▶ [TO BE DONE]
Answer with nothing except the number of lines that contain the word "part".

--- BEGIN RECORDS FOR PROCESSING ---

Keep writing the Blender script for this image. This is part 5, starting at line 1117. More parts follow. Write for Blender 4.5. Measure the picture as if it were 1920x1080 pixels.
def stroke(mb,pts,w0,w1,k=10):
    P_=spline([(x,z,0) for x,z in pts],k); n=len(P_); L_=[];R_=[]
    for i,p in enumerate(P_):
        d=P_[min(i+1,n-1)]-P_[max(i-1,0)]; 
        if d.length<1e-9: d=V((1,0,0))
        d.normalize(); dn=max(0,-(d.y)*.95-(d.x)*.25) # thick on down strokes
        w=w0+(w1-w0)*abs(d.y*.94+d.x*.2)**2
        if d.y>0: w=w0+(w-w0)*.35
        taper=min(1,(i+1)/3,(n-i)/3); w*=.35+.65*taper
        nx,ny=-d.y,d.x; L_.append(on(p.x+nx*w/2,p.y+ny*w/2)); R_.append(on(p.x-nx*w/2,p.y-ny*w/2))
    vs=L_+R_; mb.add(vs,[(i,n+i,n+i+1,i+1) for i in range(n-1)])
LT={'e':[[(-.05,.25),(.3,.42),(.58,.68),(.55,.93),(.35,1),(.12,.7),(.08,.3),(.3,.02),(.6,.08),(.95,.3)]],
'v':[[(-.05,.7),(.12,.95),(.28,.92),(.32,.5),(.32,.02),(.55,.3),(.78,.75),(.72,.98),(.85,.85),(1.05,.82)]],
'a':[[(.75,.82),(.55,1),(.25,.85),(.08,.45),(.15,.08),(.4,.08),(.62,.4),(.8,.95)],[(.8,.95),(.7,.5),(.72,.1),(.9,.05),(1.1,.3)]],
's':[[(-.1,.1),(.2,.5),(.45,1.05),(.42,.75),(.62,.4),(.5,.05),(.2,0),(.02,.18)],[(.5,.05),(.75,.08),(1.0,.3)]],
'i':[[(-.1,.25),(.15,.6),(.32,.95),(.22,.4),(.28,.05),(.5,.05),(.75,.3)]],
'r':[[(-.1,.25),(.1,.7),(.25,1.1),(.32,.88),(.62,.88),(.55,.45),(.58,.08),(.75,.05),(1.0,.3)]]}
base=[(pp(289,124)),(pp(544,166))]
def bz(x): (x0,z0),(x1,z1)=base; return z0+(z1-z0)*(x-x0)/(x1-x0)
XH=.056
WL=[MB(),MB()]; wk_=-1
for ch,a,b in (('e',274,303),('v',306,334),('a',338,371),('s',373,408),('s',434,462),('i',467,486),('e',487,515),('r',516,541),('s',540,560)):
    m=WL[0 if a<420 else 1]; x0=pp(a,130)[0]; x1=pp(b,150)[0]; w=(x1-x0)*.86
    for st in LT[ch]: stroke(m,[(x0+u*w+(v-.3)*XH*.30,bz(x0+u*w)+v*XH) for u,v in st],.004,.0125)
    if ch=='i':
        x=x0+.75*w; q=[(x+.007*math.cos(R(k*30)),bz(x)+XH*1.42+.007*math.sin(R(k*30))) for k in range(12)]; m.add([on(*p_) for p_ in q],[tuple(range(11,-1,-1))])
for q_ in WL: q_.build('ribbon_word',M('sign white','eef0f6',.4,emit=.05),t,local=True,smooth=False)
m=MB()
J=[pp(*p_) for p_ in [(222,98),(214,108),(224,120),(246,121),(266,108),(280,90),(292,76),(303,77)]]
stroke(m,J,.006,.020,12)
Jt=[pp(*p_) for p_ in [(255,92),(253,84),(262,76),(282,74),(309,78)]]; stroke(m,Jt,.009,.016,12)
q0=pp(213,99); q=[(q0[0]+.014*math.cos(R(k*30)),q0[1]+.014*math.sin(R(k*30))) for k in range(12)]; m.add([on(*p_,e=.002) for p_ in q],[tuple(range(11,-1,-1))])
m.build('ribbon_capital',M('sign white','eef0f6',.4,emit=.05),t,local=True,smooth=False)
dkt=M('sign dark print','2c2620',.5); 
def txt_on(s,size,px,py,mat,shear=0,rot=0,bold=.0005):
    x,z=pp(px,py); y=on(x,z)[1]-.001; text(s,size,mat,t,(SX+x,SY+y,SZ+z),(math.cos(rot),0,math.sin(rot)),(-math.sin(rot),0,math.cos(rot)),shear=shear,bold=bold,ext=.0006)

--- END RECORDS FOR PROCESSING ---
--- BEGIN RECORDS FOR PROCESSING ---

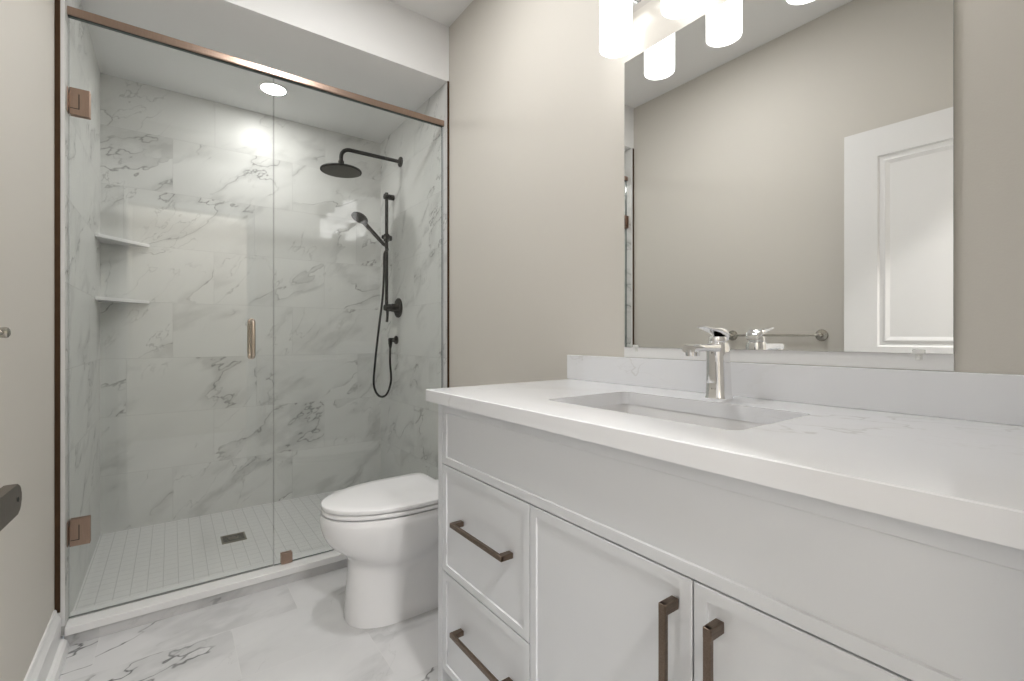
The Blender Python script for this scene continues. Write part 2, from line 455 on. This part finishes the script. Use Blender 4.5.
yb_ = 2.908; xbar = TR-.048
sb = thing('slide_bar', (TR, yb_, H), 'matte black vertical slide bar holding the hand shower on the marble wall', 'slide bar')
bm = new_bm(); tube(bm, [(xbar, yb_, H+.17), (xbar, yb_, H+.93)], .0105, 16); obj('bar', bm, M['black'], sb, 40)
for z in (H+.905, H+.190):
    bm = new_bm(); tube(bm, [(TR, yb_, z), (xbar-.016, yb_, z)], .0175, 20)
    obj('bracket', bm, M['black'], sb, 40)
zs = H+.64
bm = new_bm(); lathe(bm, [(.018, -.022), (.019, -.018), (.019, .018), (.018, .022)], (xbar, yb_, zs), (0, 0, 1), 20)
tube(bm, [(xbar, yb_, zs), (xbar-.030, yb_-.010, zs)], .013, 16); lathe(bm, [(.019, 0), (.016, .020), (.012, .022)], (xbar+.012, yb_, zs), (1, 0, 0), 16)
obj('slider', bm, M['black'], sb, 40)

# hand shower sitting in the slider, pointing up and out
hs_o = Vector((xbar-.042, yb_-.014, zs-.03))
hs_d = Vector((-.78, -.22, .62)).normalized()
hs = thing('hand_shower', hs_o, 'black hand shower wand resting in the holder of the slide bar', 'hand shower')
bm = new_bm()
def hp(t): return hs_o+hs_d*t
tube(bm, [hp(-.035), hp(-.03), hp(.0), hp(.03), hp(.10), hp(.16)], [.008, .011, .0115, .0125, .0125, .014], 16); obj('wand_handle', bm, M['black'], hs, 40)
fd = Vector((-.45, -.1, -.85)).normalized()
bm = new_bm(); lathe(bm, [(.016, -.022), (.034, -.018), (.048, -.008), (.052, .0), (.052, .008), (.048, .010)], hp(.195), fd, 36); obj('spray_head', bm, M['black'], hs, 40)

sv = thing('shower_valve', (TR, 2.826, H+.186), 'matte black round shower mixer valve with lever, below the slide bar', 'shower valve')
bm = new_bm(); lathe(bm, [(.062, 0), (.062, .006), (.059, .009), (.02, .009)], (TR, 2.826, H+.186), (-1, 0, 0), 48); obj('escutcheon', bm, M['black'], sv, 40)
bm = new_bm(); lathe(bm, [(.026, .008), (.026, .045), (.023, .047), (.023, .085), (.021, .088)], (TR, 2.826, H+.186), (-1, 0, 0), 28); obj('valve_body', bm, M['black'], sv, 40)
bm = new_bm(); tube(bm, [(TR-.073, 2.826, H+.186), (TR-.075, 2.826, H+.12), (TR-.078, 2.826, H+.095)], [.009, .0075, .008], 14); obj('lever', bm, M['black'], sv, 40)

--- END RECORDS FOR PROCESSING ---
--- BEGIN RECORDS FOR PROCESSING ---

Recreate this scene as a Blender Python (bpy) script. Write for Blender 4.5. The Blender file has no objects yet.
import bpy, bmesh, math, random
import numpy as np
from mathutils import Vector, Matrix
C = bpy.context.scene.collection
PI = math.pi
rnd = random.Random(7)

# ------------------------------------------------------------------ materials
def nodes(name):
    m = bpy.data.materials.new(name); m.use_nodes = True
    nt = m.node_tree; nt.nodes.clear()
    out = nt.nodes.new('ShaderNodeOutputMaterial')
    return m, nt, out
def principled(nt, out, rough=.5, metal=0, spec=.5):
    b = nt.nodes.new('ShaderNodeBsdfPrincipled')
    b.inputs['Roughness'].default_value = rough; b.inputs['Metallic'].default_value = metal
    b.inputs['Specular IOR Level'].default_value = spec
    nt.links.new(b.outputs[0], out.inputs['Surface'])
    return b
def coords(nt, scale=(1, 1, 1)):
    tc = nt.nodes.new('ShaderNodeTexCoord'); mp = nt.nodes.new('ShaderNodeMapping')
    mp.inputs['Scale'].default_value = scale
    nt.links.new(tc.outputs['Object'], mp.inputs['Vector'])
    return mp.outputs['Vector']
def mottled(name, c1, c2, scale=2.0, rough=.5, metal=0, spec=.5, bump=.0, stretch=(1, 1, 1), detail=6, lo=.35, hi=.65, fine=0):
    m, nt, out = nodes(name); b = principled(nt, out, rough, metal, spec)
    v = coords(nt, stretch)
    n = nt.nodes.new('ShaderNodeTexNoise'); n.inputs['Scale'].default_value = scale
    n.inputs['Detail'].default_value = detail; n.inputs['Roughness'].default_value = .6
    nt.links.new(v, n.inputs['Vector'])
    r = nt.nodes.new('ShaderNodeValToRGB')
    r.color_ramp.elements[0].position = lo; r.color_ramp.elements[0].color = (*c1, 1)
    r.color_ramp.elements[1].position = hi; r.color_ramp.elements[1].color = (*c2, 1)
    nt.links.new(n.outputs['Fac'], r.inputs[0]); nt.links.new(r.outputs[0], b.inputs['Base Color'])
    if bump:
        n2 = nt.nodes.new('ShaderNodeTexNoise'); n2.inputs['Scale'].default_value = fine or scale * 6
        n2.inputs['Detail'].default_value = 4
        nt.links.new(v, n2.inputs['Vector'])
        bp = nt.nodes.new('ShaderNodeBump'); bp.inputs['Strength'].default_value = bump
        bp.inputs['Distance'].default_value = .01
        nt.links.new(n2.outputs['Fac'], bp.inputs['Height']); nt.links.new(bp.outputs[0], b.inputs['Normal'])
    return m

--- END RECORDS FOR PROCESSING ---

▶ [SOLUTION TO THIS EXERCISE]
2